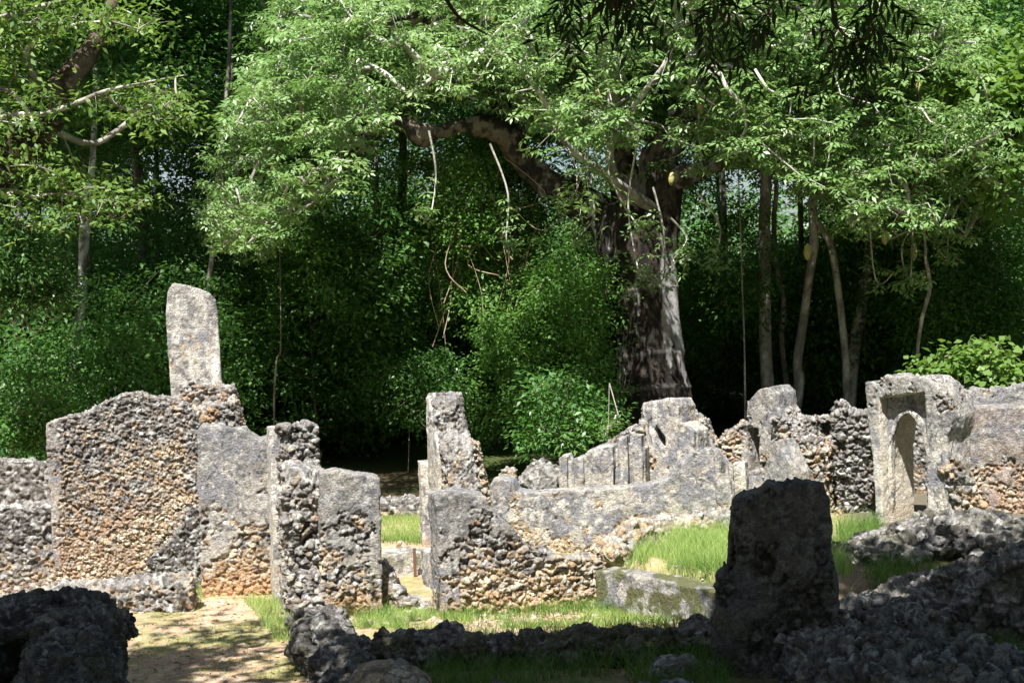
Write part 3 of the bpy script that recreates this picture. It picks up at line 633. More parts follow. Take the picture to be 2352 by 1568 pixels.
def spray(rg, cen, L=.12, m=8, R_=.3, flat=.35, tone=None, W=.45, tilt=.5, droop=.2):
    """loose sprays of single leaves around clump centres"""
    n = len(cen); tone = rg.uniform(0, 1, n) if tone is None else tone
    c = np.repeat(cen, m, 0); t = np.repeat(tone, m)
    off = rg.normal(0, 1, (n*m, 3))*np.array([[R_, R_, R_*flat]])*.6
    c = c+off; d = unit(off*np.array([[1, 1, .5]]) + rg.normal(0, .12, off.shape)*R_*3 - np.array([[0, 0, droop*R_]]))
    nr = unit(np.stack([rg.normal(0, tilt, n*m), rg.normal(0, tilt, n*m)-.1, np.ones(n*m)], 1))
    LL = L*rg.uniform(.6, 1.2, n*m)
    return leaf_arrays(c, d, nr, LL, LL*W, np.clip(t*.6+rg.uniform(0, .4, n*m), 0, 1))
def grow(limbs, targets, rng, step=.3, rtwig=.008, sag=.10, wob=.05, maxr=.09):
    """branches reach from the limbs to every target; returns twig paths and per-target end points"""
    nodes = []; par = []; 
    for pts, rad in limbs:
        for p in pts: nodes.append(p); par.append(-1)
    nodes = [np.array(p, float) for p in nodes]; N = np.zeros((len(nodes)+len(targets)*14+50, 3)); n = len(nodes); N[:n] = nodes
    par = [-1]*n; nl = n; cnt = {}
    T = np.asarray(targets, float)
    dl = np.array([np.min(((N[:nl]-t)**2).sum(1)) for t in T]); order = np.argsort(dl)
    tips = []
    for ti in order:
        t = T[ti]; d2 = ((N[:n]-t)**2).sum(1); j = int(np.argmin(d2)); dist = math.sqrt(d2[j])
        k = max(1, min(12, int(dist/step))); a = N[j].copy(); prev = j
        wv = rng.normal(0, wob, 3)*dist
        for q in range(1, k+1):
            f = q/k; p = a + (t-a)*f + wv*math.sin(f*math.pi) + np.array([0, 0, sag*dist*math.sin(f*math.pi)]) + (rng.normal(0, .03, 3) if q < k else 0)
            N[n] = p; par.append(prev); prev = n; n += 1
        tips.append((prev, ti))
    c = np.zeros(n)
    for tp, _ in tips: c[tp] += 1
    for i in range(n-1, nl-1, -1):
        if par[i] >= 0: c[par[i]] += c[i]
    kids = {}
    for i in range(nl, n): kids.setdefault(par[i], []).append(i)
    rad = np.minimum(maxr, rtwig*np.sqrt(np.maximum(c, 1)))
    paths = []; starts = [(par[i], i) for i in range(nl, n) if par[i] < nl]
    while starts:
        p0, i = starts.pop(); pts = [N[p0], N[i]]; rr = [rad[i], rad[i]]
        while i in kids:
            ks = sorted(kids[i], key=lambda q: -c[q])
            for q in ks[1:]: starts.append((i, q))
            i = ks[0]; pts.append(N[i]); rr.append(rad[i])
        rr[-1] *= .6
        paths.append((np.array(pts), np.array(rr), 5 if max(rr) > .03 else 4))
    return paths, N, n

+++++

Without the pictures, copy the material exactly as given.

## [Expected answer]
Write part 3 of the bpy script that recreates this picture. It picks up at line 633. More parts follow. Take the picture to be 2352 by 1568 pixels.
def spray(rg, cen, L=.12, m=8, R_=.3, flat=.35, tone=None, W=.45, tilt=.5, droop=.2):
    """loose sprays of single leaves around clump centres"""
    n = len(cen); tone = rg.uniform(0, 1, n) if tone is None else tone
    c = np.repeat(cen, m, 0); t = np.repeat(tone, m)
    off = rg.normal(0, 1, (n*m, 3))*np.array([[R_, R_, R_*flat]])*.6
    c = c+off; d = unit(off*np.array([[1, 1, .5]]) + rg.normal(0, .12, off.shape)*R_*3 - np.array([[0, 0, droop*R_]]))
    nr = unit(np.stack([rg.normal(0, tilt, n*m), rg.normal(0, tilt, n*m)-.1, np.ones(n*m)], 1))
    LL = L*rg.uniform(.6, 1.2, n*m)
    return leaf_arrays(c, d, nr, LL, LL*W, np.clip(t*.6+rg.uniform(0, .4, n*m), 0, 1))
def grow(limbs, targets, rng, step=.3, rtwig=.008, sag=.10, wob=.05, maxr=.09):
    """branches reach from the limbs to every target; returns twig paths and per-target end points"""
    nodes = []; par = []; 
    for pts, rad in limbs:
        for p in pts: nodes.append(p); par.append(-1)
    nodes = [np.array(p, float) for p in nodes]; N = np.zeros((len(nodes)+len(targets)*14+50, 3)); n = len(nodes); N[:n] = nodes
    par = [-1]*n; nl = n; cnt = {}
    T = np.asarray(targets, float)
    dl = np.array([np.min(((N[:nl]-t)**2).sum(1)) for t in T]); order = np.argsort(dl)
    tips = []
    for ti in order:
        t = T[ti]; d2 = ((N[:n]-t)**2).sum(1); j = int(np.argmin(d2)); dist = math.sqrt(d2[j])
        k = max(1, min(12, int(dist/step))); a = N[j].copy(); prev = j
        wv = rng.normal(0, wob, 3)*dist
        for q in range(1, k+1):
            f = q/k; p = a + (t-a)*f + wv*math.sin(f*math.pi) + np.array([0, 0, sag*dist*math.sin(f*math.pi)]) + (rng.normal(0, .03, 3) if q < k else 0)
            N[n] = p; par.append(prev); prev = n; n += 1
        tips.append((prev, ti))
    c = np.zeros(n)
    for tp, _ in tips: c[tp] += 1
    for i in range(n-1, nl-1, -1):
        if par[i] >= 0: c[par[i]] += c[i]
    kids = {}
    for i in range(nl, n): kids.setdefault(par[i], []).append(i)
    rad = np.minimum(maxr, rtwig*np.sqrt(np.maximum(c, 1)))
    paths = []; starts = [(par[i], i) for i in range(nl, n) if par[i] < nl]
    while starts:
        p0, i = starts.pop(); pts = [N[p0], N[i]]; rr = [rad[i], rad[i]]
        while i in kids:
            ks = sorted(kids[i], key=lambda q: -c[q])
            for q in ks[1:]: starts.append((i, q))
            i = ks[0]; pts.append(N[i]); rr.append(rad[i])
        rr[-1] *= .6
        paths.append((np.array(pts), np.array(rr), 5 if max(rr) > .03 else 4))
    return paths, N, n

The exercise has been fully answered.